In terms of borrower firm size, banks’ responses showed net tightening of overall credit standards for loans to top corporations, large middle-market enterprises and small and medium enterprises (SMEs) while those for micro enterprises indicated net easing based on the DI approach. 

For the fourth quarter, she said some respondent banks expect credit standards to tighten over the next quarter largely on account of banks’ less favorable outlook on the economy as well as expectations of deterioration in the profitability of their loan portfolio. 

Tabin also said overall credit standards for loans extended to households also showed a net tightening of overall credit standards for household loans in the third quarter. 

“The tighter credit standards were attributed by respondent banks largely to their perception of stricter financial system regulations.
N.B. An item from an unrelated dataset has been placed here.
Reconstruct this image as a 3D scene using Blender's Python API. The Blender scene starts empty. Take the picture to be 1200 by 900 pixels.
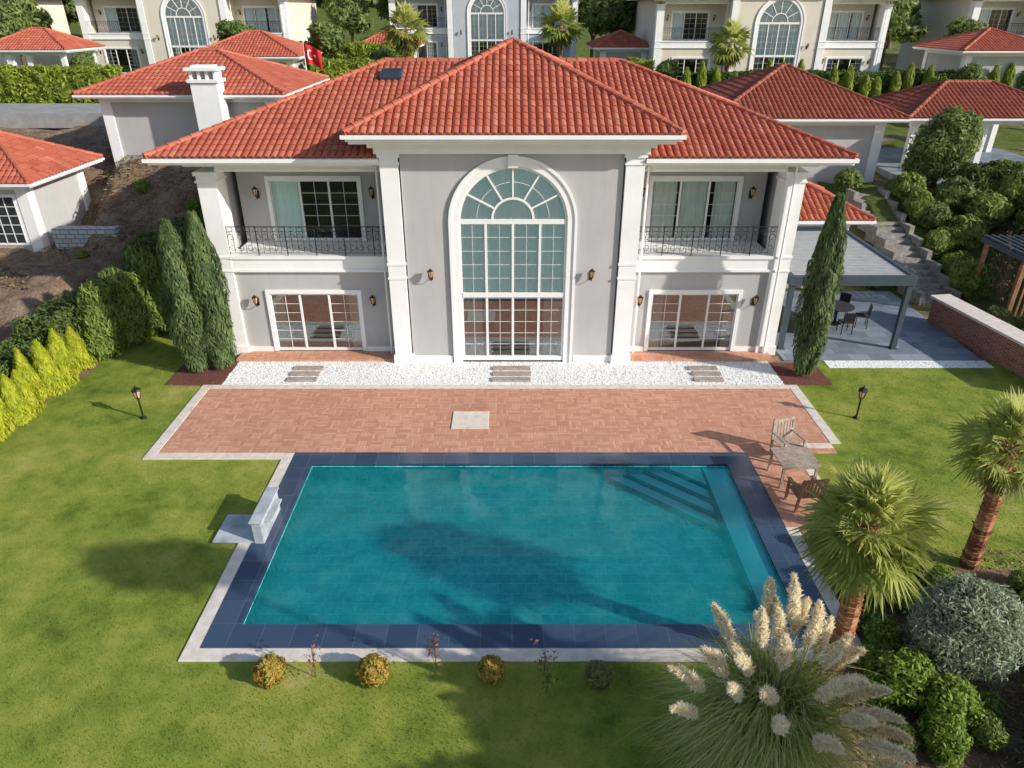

In particular, banks’ responses indicated wider loan margins for housing loans and auto loans, and tighter collateral requirements for housing loans, auto loans and personal or salary loans,” she added. 

For the next quarter, Tabin said the DI approach showed expectations of net easing of overall credit standards across all types of household loans except auto loans. 

According to Tabin, respondent banks expect higher tolerance for risk, an improvement in borrowers’ profiles, and more aggressive competition from banks and non-bank lenders. 

Using the modal approach, Tabin said banks reported unchanged credit standards for loans to businesses and households in the second quarter of the year. 

This is the 30th consecutive quarter since the second quarter of 2009 that majority of banks reported broadly unchanged credit standards using the modal approach. 

About 93.1 percent of the respondent banks indicated that credit standards for loans to enterprises remained unchanged while 90 percent reported unchanged standards for loans extended to households.